--- start ---
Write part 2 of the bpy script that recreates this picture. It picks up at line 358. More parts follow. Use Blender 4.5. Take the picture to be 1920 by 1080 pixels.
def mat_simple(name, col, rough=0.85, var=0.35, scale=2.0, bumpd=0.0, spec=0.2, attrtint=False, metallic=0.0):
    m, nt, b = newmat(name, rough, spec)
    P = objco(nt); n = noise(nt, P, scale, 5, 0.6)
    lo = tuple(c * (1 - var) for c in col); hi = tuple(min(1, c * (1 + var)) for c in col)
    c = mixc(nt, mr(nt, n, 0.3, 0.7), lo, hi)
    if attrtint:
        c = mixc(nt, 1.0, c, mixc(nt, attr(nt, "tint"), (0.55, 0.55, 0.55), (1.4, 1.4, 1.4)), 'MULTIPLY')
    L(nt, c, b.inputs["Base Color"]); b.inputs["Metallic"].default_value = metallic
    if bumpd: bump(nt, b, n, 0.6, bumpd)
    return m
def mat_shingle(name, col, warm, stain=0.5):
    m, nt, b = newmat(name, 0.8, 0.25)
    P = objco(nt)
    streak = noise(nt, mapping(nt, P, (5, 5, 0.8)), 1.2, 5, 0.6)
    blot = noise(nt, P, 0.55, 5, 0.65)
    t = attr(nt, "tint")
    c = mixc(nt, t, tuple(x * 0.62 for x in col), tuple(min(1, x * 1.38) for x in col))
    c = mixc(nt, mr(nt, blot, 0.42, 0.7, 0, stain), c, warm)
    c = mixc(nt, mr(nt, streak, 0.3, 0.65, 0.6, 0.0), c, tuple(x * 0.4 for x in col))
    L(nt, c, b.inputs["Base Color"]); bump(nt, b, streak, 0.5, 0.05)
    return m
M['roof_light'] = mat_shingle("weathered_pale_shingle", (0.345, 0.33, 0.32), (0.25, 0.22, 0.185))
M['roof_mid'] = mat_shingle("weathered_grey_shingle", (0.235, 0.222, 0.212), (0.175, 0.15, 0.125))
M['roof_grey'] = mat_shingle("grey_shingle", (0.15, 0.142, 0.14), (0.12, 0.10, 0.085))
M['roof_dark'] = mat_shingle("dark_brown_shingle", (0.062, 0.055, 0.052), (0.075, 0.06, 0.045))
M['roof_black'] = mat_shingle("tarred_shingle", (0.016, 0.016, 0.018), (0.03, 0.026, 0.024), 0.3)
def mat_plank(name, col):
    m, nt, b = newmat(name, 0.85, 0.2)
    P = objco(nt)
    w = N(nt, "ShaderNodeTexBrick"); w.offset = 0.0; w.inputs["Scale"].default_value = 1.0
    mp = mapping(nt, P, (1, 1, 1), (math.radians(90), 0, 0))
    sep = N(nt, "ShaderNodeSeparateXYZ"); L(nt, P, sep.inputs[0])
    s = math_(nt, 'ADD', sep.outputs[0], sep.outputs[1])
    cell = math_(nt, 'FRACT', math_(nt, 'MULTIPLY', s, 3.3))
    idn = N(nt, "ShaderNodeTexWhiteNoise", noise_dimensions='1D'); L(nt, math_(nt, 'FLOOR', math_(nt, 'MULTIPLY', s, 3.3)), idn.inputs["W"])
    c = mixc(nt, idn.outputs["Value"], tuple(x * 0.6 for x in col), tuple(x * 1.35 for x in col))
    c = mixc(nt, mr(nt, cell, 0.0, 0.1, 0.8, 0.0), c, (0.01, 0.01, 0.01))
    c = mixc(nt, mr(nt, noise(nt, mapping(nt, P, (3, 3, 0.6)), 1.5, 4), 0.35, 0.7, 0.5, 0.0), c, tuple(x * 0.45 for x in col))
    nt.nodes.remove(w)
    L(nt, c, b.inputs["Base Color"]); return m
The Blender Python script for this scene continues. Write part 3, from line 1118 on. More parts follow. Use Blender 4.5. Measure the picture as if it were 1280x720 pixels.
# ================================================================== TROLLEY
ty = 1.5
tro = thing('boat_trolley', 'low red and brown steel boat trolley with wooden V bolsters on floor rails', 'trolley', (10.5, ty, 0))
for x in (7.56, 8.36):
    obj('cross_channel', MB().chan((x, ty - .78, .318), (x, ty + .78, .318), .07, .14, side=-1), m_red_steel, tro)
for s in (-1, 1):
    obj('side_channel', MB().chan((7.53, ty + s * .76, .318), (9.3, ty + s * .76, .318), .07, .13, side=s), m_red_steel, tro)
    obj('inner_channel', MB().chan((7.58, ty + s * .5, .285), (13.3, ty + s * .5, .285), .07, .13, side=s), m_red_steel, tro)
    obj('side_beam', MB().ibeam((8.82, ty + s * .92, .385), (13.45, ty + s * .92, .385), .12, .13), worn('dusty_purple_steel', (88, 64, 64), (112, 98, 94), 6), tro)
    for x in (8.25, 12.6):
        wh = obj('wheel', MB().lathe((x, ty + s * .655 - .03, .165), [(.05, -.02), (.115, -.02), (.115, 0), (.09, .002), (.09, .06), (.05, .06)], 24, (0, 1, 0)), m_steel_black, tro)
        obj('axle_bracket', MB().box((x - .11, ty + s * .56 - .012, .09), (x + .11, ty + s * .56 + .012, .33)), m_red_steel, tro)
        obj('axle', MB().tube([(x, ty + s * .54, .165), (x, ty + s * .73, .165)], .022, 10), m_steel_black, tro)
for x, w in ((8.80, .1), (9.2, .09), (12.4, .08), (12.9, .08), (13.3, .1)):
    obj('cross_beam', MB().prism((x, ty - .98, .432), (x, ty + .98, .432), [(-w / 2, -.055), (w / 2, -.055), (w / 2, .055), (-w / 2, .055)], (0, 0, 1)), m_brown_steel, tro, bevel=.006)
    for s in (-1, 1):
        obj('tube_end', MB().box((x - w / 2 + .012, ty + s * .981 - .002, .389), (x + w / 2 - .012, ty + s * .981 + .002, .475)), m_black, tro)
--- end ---
▶ TASK GOAL
Write out every line from the entries where "pixels" appears.

▶ TASK ANSWER
Write part 2 of the bpy script that recreates this picture. It picks up at line 358. More parts follow. Use Blender 4.5. Take the picture to be 1920 by 1080 pixels.
The Blender Python script for this scene continues. Write part 3, from line 1118 on. More parts follow. Use Blender 4.5. Measure the picture as if it were 1280x720 pixels.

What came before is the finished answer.